The evening session addressed a sensitive issue regarding the safety of residents in the City’s Mesa neighborhood, not far from the proposed Veronica Springs development.

“We urge you to protect our safety,” said one citizen during the public-comment segment concerning State Route 225 that, according to many of her neighbors in the audience, has long been a road that drivers travel at excessively dangerous speeds. The Public Works staff and Caltrans (which currently owns the 4.6 mile stretch) have been under negotiations for the state agency to relinquish the road to the city, in the hope that it will take additional measures to slow down the flow of traffic.

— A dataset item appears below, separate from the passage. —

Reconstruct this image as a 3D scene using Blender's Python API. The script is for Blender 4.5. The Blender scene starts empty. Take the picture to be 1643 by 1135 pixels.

However, because of prohibitive costs such as repairing a retaining wall on Las Positas Road near Cliff Drive to the estimated tune of $800,000 and other future maintenance concerns, the council was not so eager to claim the route. “Now’s not the right time to accept this,” explained mayor pro tempore Frank Hotchkiss, referring to the city’s current poor economic climate. Except for Finance Committee chair Dale Francisco’s lone dissenting vote, council voted 6 to 1, to hold off on acquiring the highway, giving public works the authority to come up with a better deal.